Instructions to follow: Repeat the line that contains "Keep writing the", the line that contains "M['dark_print'] = None", and all lines between them, exactly and with no other lines.

########################################

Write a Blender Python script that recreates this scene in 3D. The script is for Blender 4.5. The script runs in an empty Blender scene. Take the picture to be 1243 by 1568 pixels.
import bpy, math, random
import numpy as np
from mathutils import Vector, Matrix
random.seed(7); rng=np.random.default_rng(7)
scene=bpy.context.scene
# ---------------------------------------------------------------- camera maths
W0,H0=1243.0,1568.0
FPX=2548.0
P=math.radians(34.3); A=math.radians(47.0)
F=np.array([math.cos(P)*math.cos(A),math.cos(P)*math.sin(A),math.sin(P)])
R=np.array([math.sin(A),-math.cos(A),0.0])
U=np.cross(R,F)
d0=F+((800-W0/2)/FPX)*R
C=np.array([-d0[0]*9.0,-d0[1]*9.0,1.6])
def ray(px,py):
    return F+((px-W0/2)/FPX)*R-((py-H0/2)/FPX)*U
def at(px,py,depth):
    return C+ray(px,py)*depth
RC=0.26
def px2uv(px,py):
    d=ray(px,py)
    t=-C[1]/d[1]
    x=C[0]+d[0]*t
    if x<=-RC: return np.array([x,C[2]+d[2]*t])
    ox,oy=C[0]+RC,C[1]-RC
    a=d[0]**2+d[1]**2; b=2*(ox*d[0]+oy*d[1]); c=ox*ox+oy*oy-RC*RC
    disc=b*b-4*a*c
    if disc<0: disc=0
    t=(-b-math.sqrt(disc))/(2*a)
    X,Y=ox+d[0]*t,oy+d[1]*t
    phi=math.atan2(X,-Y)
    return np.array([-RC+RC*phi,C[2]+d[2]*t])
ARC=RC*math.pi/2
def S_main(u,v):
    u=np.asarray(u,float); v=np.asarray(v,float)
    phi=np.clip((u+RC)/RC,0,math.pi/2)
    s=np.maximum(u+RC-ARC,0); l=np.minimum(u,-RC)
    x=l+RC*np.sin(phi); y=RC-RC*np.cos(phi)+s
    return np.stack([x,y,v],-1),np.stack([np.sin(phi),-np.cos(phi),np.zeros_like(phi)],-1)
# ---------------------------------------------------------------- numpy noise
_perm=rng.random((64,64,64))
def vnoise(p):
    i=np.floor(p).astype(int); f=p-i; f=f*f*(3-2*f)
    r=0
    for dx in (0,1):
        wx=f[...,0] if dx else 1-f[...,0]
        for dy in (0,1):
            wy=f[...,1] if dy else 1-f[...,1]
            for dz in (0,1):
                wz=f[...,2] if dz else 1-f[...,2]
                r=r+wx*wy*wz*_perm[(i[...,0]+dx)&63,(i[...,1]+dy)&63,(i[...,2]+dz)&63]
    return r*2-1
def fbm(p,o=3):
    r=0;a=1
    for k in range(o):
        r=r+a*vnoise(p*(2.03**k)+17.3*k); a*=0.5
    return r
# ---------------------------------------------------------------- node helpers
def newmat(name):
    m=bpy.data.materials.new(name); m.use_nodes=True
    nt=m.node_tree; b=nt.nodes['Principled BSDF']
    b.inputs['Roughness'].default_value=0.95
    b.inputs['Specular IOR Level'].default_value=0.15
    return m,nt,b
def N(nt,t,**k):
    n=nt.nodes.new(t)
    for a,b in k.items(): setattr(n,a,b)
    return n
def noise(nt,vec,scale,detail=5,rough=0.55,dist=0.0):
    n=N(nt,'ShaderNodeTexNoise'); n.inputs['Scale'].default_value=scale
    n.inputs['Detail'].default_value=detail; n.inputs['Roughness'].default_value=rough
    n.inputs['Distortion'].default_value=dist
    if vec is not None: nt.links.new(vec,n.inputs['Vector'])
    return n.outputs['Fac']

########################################

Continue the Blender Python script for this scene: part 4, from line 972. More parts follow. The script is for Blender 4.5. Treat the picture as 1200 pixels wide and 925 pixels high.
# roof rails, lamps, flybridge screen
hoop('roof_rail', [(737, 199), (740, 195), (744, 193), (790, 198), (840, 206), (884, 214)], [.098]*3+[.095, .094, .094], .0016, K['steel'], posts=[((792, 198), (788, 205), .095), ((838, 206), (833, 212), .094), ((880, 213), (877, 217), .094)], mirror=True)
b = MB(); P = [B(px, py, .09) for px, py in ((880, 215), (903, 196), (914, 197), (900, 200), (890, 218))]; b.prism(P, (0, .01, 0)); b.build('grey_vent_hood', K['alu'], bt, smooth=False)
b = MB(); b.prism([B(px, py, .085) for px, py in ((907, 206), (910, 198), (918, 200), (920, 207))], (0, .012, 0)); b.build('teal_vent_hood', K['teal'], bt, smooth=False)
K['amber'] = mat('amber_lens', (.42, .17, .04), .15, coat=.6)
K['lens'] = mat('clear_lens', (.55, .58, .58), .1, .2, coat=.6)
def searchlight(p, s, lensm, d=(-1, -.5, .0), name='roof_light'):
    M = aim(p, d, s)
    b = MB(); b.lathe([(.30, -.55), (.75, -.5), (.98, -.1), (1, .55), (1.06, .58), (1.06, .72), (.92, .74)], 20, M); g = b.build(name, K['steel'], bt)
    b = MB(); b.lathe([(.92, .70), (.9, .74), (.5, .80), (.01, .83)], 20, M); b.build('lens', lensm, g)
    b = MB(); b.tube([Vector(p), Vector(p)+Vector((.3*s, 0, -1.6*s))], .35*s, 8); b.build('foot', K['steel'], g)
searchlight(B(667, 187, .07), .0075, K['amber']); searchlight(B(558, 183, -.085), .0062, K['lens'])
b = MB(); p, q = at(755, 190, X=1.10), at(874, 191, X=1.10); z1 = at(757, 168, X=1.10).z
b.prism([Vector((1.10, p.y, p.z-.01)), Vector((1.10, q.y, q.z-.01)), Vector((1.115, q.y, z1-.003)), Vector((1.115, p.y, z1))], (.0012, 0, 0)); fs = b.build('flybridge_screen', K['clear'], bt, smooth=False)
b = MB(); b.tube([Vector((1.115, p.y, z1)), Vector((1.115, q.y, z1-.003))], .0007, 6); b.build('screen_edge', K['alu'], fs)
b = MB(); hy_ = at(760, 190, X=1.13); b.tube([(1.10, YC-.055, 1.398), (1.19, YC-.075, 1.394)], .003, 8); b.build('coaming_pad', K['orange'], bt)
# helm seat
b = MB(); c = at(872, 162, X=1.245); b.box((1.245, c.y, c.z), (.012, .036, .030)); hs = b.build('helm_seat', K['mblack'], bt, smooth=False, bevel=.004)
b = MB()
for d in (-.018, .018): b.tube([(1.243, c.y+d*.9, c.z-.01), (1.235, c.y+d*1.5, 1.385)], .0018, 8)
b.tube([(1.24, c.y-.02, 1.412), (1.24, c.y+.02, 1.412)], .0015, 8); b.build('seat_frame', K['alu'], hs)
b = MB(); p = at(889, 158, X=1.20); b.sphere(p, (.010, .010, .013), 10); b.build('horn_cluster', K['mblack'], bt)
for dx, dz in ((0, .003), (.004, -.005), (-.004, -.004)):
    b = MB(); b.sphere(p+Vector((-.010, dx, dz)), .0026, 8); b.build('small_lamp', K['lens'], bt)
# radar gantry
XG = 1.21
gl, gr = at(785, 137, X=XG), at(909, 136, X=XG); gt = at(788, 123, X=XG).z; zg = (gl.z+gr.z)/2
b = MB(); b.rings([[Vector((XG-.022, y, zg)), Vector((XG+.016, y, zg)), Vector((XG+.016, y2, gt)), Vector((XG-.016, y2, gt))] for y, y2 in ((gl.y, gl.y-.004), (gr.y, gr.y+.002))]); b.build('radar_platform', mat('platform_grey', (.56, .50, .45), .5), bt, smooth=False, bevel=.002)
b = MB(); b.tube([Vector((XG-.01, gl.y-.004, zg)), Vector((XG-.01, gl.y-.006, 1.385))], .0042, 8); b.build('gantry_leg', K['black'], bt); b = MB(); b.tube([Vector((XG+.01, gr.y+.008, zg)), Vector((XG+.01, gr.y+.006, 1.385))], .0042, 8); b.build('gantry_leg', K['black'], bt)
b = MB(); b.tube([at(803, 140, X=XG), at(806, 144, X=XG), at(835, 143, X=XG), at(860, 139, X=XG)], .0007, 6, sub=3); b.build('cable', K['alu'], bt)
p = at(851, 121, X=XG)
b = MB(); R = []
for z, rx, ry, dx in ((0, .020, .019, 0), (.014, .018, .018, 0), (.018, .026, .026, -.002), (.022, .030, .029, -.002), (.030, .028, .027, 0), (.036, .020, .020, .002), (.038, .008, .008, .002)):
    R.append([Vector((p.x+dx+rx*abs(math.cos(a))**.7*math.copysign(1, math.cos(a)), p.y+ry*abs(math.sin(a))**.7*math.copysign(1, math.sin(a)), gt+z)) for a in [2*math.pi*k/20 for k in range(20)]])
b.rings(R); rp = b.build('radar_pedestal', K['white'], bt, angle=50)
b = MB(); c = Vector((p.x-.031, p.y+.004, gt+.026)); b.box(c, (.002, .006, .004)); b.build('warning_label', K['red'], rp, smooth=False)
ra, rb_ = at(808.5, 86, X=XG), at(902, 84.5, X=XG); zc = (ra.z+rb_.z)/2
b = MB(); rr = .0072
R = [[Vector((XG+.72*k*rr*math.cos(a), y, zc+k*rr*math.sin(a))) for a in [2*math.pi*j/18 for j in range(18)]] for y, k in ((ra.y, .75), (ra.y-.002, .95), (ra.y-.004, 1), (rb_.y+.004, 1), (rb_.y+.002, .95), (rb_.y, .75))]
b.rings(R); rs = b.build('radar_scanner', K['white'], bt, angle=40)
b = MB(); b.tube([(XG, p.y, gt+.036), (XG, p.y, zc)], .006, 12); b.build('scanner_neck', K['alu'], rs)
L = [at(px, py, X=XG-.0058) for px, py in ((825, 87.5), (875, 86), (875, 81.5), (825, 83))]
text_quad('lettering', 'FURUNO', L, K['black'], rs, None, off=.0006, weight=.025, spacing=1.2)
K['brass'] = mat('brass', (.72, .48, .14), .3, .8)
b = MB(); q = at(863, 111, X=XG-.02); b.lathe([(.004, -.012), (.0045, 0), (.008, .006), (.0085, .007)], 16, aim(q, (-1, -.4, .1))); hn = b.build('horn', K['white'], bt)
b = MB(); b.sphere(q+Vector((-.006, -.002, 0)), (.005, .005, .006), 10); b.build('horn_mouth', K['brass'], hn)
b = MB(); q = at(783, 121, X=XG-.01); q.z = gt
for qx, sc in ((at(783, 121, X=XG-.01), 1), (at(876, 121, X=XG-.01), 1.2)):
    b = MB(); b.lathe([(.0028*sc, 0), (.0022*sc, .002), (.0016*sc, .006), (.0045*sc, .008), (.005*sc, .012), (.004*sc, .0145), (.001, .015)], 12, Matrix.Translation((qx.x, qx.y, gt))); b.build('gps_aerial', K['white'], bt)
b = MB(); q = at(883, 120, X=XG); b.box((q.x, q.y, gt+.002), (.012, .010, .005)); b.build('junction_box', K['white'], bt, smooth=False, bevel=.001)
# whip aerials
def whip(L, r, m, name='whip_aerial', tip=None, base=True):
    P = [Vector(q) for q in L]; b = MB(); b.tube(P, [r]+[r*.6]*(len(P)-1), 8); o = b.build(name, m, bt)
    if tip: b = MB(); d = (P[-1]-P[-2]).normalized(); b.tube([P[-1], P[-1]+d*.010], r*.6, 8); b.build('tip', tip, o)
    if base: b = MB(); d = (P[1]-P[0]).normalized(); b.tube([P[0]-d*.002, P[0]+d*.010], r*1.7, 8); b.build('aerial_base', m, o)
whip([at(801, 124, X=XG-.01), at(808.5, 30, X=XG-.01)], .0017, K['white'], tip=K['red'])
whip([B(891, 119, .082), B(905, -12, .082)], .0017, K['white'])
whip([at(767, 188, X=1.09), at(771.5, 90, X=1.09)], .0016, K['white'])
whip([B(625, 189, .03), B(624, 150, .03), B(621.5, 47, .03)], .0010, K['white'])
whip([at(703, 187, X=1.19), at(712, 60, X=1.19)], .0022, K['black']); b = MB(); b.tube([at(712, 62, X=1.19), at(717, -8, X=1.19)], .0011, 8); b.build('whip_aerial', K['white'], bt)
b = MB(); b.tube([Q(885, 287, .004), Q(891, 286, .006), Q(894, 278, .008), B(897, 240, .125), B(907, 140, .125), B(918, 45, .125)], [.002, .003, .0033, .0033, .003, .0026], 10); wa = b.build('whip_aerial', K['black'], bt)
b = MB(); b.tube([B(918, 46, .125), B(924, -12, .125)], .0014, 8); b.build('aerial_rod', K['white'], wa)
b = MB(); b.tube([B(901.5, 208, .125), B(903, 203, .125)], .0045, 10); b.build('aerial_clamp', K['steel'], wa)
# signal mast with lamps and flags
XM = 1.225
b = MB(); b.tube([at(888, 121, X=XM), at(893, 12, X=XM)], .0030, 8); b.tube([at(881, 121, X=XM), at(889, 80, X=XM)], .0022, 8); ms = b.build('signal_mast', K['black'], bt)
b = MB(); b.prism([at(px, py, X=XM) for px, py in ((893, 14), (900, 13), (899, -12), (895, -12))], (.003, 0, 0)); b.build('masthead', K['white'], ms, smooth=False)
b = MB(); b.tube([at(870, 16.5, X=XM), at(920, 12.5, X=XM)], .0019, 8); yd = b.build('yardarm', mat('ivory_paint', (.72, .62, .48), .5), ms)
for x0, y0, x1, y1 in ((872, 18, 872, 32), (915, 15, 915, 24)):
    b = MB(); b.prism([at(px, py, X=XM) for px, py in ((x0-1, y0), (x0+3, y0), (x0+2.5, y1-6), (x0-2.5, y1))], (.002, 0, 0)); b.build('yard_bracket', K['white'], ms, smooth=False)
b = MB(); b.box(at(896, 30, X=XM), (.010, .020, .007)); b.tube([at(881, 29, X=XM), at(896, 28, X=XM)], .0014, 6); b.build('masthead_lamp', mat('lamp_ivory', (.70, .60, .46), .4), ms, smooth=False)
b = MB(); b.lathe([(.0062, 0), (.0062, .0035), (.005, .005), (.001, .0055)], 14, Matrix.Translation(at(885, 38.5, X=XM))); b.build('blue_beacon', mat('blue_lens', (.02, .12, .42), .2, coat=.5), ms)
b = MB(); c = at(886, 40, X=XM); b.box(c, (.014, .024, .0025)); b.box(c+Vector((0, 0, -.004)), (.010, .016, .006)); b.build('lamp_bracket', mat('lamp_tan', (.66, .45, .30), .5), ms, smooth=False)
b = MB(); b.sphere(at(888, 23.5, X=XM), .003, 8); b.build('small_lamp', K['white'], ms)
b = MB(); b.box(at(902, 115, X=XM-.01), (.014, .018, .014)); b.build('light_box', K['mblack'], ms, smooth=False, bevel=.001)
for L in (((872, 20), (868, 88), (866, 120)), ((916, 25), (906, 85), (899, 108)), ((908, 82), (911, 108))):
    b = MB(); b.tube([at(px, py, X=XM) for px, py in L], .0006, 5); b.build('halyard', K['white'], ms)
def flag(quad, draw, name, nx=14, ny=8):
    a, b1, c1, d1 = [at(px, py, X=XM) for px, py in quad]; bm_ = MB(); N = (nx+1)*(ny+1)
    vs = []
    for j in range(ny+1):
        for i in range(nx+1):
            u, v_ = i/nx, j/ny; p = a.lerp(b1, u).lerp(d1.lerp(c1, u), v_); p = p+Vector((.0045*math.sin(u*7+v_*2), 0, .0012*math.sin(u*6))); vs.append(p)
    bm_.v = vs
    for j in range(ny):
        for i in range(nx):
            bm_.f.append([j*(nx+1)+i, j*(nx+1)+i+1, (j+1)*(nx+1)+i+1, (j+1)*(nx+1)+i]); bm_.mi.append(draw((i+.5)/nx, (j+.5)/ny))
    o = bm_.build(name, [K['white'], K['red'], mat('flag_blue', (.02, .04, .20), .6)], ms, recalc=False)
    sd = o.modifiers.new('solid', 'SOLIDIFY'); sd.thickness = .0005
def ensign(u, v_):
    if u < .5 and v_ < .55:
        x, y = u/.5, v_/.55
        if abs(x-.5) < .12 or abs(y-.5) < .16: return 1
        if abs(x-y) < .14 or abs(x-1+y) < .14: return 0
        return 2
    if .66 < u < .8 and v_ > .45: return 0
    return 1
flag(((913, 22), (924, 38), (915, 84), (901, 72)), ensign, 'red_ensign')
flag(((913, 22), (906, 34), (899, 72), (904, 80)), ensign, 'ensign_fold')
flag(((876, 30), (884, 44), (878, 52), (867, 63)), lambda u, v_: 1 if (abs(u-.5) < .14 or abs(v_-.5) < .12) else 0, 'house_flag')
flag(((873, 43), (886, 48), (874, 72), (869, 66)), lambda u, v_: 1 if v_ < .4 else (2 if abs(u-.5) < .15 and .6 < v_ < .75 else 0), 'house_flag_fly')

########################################

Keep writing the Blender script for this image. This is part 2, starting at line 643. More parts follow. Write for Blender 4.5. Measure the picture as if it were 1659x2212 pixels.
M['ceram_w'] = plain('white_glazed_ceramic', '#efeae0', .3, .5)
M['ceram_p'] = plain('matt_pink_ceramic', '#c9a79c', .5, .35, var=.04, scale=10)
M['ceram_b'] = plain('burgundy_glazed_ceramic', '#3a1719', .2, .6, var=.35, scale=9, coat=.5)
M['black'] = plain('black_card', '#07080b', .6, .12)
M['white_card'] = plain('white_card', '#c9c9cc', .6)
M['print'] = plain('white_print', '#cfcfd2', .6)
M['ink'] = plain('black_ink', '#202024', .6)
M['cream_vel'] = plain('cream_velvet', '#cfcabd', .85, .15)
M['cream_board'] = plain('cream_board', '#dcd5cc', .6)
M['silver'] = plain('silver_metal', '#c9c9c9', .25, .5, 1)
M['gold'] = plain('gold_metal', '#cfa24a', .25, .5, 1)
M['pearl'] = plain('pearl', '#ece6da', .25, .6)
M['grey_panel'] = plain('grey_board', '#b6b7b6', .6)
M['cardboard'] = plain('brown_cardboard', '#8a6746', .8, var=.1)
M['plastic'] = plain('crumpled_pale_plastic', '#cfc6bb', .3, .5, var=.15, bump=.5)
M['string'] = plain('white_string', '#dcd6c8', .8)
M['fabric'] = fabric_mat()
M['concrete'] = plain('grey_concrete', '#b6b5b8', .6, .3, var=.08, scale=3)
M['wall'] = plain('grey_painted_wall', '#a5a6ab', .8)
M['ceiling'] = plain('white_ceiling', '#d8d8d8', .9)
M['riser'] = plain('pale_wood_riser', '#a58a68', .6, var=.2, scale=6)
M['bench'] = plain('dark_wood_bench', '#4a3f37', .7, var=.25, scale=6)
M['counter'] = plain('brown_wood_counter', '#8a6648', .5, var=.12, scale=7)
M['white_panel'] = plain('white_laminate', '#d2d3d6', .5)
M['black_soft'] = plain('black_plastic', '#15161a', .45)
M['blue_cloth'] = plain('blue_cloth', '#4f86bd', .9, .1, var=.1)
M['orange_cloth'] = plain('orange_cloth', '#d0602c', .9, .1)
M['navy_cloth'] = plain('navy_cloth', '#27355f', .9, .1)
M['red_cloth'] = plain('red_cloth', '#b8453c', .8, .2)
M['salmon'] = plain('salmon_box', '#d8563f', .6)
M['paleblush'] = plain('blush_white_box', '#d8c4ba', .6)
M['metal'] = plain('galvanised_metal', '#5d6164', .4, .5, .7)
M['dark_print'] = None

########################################

Full output:
Keep writing the Blender script for this image. This is part 2, starting at line 643. More parts follow. Write for Blender 4.5. Measure the picture as if it were 1659x2212 pixels.
M['ceram_w'] = plain('white_glazed_ceramic', '#efeae0', .3, .5)
M['ceram_p'] = plain('matt_pink_ceramic', '#c9a79c', .5, .35, var=.04, scale=10)
M['ceram_b'] = plain('burgundy_glazed_ceramic', '#3a1719', .2, .6, var=.35, scale=9, coat=.5)
M['black'] = plain('black_card', '#07080b', .6, .12)
M['white_card'] = plain('white_card', '#c9c9cc', .6)
M['print'] = plain('white_print', '#cfcfd2', .6)
M['ink'] = plain('black_ink', '#202024', .6)
M['cream_vel'] = plain('cream_velvet', '#cfcabd', .85, .15)
M['cream_board'] = plain('cream_board', '#dcd5cc', .6)
M['silver'] = plain('silver_metal', '#c9c9c9', .25, .5, 1)
M['gold'] = plain('gold_metal', '#cfa24a', .25, .5, 1)
M['pearl'] = plain('pearl', '#ece6da', .25, .6)
M['grey_panel'] = plain('grey_board', '#b6b7b6', .6)
M['cardboard'] = plain('brown_cardboard', '#8a6746', .8, var=.1)
M['plastic'] = plain('crumpled_pale_plastic', '#cfc6bb', .3, .5, var=.15, bump=.5)
M['string'] = plain('white_string', '#dcd6c8', .8)
M['fabric'] = fabric_mat()
M['concrete'] = plain('grey_concrete', '#b6b5b8', .6, .3, var=.08, scale=3)
M['wall'] = plain('grey_painted_wall', '#a5a6ab', .8)
M['ceiling'] = plain('white_ceiling', '#d8d8d8', .9)
M['riser'] = plain('pale_wood_riser', '#a58a68', .6, var=.2, scale=6)
M['bench'] = plain('dark_wood_bench', '#4a3f37', .7, var=.25, scale=6)
M['counter'] = plain('brown_wood_counter', '#8a6648', .5, var=.12, scale=7)
M['white_panel'] = plain('white_laminate', '#d2d3d6', .5)
M['black_soft'] = plain('black_plastic', '#15161a', .45)
M['blue_cloth'] = plain('blue_cloth', '#4f86bd', .9, .1, var=.1)
M['orange_cloth'] = plain('orange_cloth', '#d0602c', .9, .1)
M['navy_cloth'] = plain('navy_cloth', '#27355f', .9, .1)
M['red_cloth'] = plain('red_cloth', '#b8453c', .8, .2)
M['salmon'] = plain('salmon_box', '#d8563f', .6)
M['paleblush'] = plain('blush_white_box', '#d8c4ba', .6)
M['metal'] = plain('galvanised_metal', '#5d6164', .4, .5, .7)
M['dark_print'] = None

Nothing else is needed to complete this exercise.